-------- Given material --------

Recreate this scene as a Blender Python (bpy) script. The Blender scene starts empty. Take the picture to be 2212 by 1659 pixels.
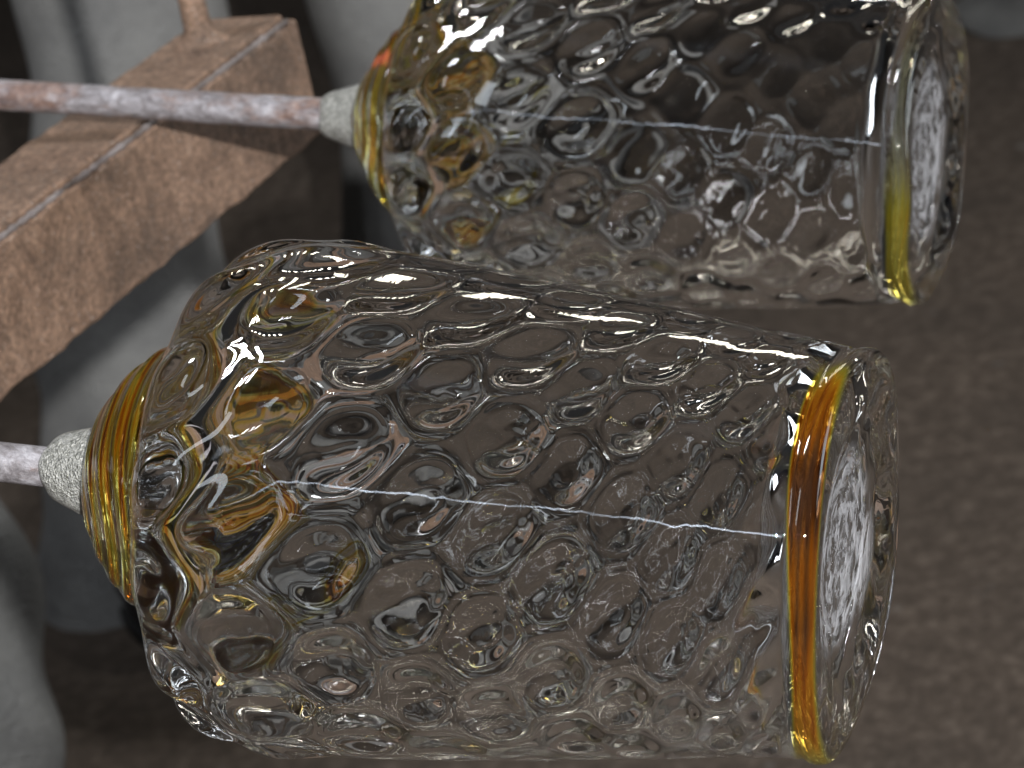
import bpy, math, random
import numpy as np
from mathutils import Matrix, Vector

# ------------------------------------------------------------------ camera frame
F = 7000.0                       # focal length in pixels of a 2212-wide frame
CX, CY = 1106.0, 829.5
CAM_H = 1.23
UPC = np.array([-0.2026, 0.8987, 0.3891]); UPC /= np.linalg.norm(UPC)   # world up seen in camera axes
FW = np.array([0, 0, -1.0])
YW = FW - FW.dot(UPC) * UPC; YW /= np.linalg.norm(YW)
XW = np.cross(YW, UPC)
RW = np.array([XW, YW, UPC])     # camera axes -> world
CAM = np.array([0, 0, CAM_H])

def cam2w(v): return CAM + RW @ np.asarray(v, float)
def P(px, py, z): return cam2w([(px - CX) / F * z, -(py - CY) / F * z, -z])
def on_floor(px, py):
    d = RW @ np.array([(px - CX) / F, -(py - CY) / F, -1.0])
    return CAM + d * (-CAM_H / d[2])

scn = bpy.context.scene
C = scn.collection
cam = bpy.data.cameras.new('camera'); cob = bpy.data.objects.new('camera', cam); C.objects.link(cob)
M = Matrix([list(RW[i]) + [CAM[i]] for i in range(3)] + [[0, 0, 0, 1]])
cob.matrix_world = M
cam.sensor_width = 36; cam.lens = 36 * F / 2212
cam.clip_start = 0.02; cam.clip_end = 200
cam.dof.use_dof = True; cam.dof.focus_distance = 0.86; cam.dof.aperture_fstop = 30
scn.camera = cob

# ------------------------------------------------------------------ light
w = bpy.data.worlds.new('World'); scn.world = w; w.use_nodes = True
bg = w.node_tree.nodes['Background']
bg.inputs[0].default_value = (0.9, 0.94, 1.0, 1); bg.inputs[1].default_value = 0.016

def lamp(name, kind, loc, target, energy, color=(1, 1, 1), size=.1, size_y=None):
    l = bpy.data.lights.new(name, kind); l.energy = energy; l.color = color
    if kind == 'AREA':
        l.size = size
        if size_y: l.shape = 'RECTANGLE'; l.size_y = size_y
        else: l.shape = 'DISK'
    else:
        l.shadow_soft_size = size
    o = bpy.data.objects.new(name, l); C.objects.link(o)
    o.location = loc
    d = Vector(target) - Vector(loc)
    o.rotation_euler = d.to_track_quat('-Z', 'Y').to_euler()
    return o
tgt = P(900, 800, 1.0)
lamp('key_lamp', 'AREA', cam2w([0.26, 0.13, 1.25]), tgt, 98, (1.0, 0.97, 0.93), .036)
for i in range(3):
    lamp('trouser_fill', 'AREA', cam2w([-1.5 + .16 * i, 2.3, -0.2]), P(300, 500, 2.4), 11, (0.95, 0.97, 1.0), .05, .42)  # soft fill strips, added to brighten the trouser legs below the bar
# daylight from workshop windows, high on the far side and off to one side
for i in range(8):
    lamp('window_pane', 'AREA', cam2w([-0.75 + .17 * i, 2.2, -2.5]), tgt, .95, (1.0, 0.94, 0.80), .04, .42)
lamp('side_window', 'AREA', cam2w([3.0, 0.75, -1.2]), P(1855, 1199, .85), 13, (0.86, 0.93, 1.0), .7, 1.3)
lamp('reflection_fill', 'AREA', cam2w([-1.7, 0.9, 0.7]), P(1000, 900, .9), 4.5, (0.84, 0.92, 1.0), .22, .9)  # added lamp, no actual opening: puts cool grey reflections into the glass
lamp('glint_lamp', 'AREA', cam2w([1.15, 1.5, -2.3]), tgt, 9, (1.0, 0.95, 0.88), .05)  # small hard lamp added behind the vessels for glints in the dimples

scn.view_settings.view_transform = 'Standard'
scn.view_settings.look = 'None'
scn.view_settings.exposure = 0.0
scn.view_settings.gamma = 1.0
scn.render.engine = 'CYCLES'
cy = scn.cycles
cy.max_bounces = 28; cy.transmission_bounces = 28; cy.glossy_bounces = 12; cy.diffuse_bounces = 4
cy.transparent_max_bounces = 12
cy.sample_clamp_indirect = 40.0; cy.sample_clamp_direct = 0.0
cy.blur_glossy = 0.2
cy.caustics_reflective = False; cy.caustics_refractive = False
cy.use_denoising = True

# ------------------------------------------------------------------ node helpers
class NT:
    def __init__(s, name):
        s.m = bpy.data.materials.new(name); s.m.use_nodes = True
        s.t = s.m.node_tree; s.t.nodes.clear()
        s.out = s.t.nodes.new('ShaderNodeOutputMaterial')
    def n(s, typ, **kw):
        nd = s.t.nodes.new('ShaderNode' + typ)
        for k, v in kw.items():
            if k.startswith('i_'): nd.inputs[k[2:].replace('_', ' ')].default_value = v
            else: setattr(nd, k, v)
        return nd
    def l(s, a, b): s.t.links.new(a, b)
    def coord(s): return s.n('TexCoord').outputs['Object']
    def mapping(s, vec, scale=(1, 1, 1), loc=(0, 0, 0), rot=(0, 0, 0)):
        m = s.n('Mapping'); s.l(vec, m.inputs[0])
        m.inputs['Scale'].default_value = scale; m.inputs['Location'].default_value = loc; m.inputs['Rotation'].default_value = rot
        return m.outputs[0]
    def noise(s, vec, scale, detail=4, rough=.55, dist=0):
        n = s.n('TexNoise'); s.l(vec, n.inputs['Vector'])
        n.inputs['Scale'].default_value = scale; n.inputs['Detail'].default_value = detail
        n.inputs['Roughness'].default_value = rough; n.inputs['Distortion'].default_value = dist
        return n.outputs['Fac']
    def ramp(s, fac, stops, interp='LINEAR'):
        r = s.n('ValToRGB'); s.l(fac, r.inputs[0]); cr = r.color_ramp; cr.interpolation = interp
        while len(cr.elements) < len(stops): cr.elements.new(.5)
        for e, (p, c) in zip(cr.elements, stops):
            e.position = p; e.color = (c, c, c, 1) if not hasattr(c, '__len__') else (*c, 1)
        return r.outputs[0]
    def mix(s, fac, a, b, mode='MIX'):
        m = s.n('Mix', data_type='RGBA', blend_type=mode)
        if hasattr(fac, 'name'): s.l(fac, m.inputs[0])
        else: m.inputs[0].default_value = fac
        for x, i in ((a, 6), (b, 7)):
            if hasattr(x, 'name'): s.l(x, m.inputs[i])
            else: m.inputs[i].default_value = (*x, 1)
        return m.outputs[2]
    def math(s, op, a, b=None, clamp=False):
        m = s.n('Math', operation=op); m.use_clamp = clamp
        for x, i in ((a, 0), (b, 1)):
            if x is None: continue
            if hasattr(x, 'name'): s.l(x, m.inputs[i])
            else: m.inputs[i].default_value = x
        return m.outputs[0]
    def bump(s, h, strength=.3, dist=.01, normal=None):
        b = s.n('Bump'); s.l(h, b.inputs['Height']); b.inputs['Strength'].default_value = strength; b.inputs['Distance'].default_value = dist
        if normal: s.l(normal, b.inputs['Normal'])
        return b.outputs[0]
    def attr(s, name): return s.n('Attribute', attribute_name=name).outputs['Fac']
    def done(s, sh): s.l(sh, s.out.inputs[0]); return s.m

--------

### Work to be completed
Starting at the first line of the material, output exactly the lines up to and including the one with "CAM = np.array([0, 0, CAM_H])". Do not include the pictures.

### Expected answer
Recreate this scene as a Blender Python (bpy) script. The Blender scene starts empty. Take the picture to be 2212 by 1659 pixels.
import bpy, math, random
import numpy as np
from mathutils import Matrix, Vector

# ------------------------------------------------------------------ camera frame
F = 7000.0                       # focal length in pixels of a 2212-wide frame
CX, CY = 1106.0, 829.5
CAM_H = 1.23
UPC = np.array([-0.2026, 0.8987, 0.3891]); UPC /= np.linalg.norm(UPC)   # world up seen in camera axes
FW = np.array([0, 0, -1.0])
YW = FW - FW.dot(UPC) * UPC; YW /= np.linalg.norm(YW)
XW = np.cross(YW, UPC)
RW = np.array([XW, YW, UPC])     # camera axes -> world
CAM = np.array([0, 0, CAM_H])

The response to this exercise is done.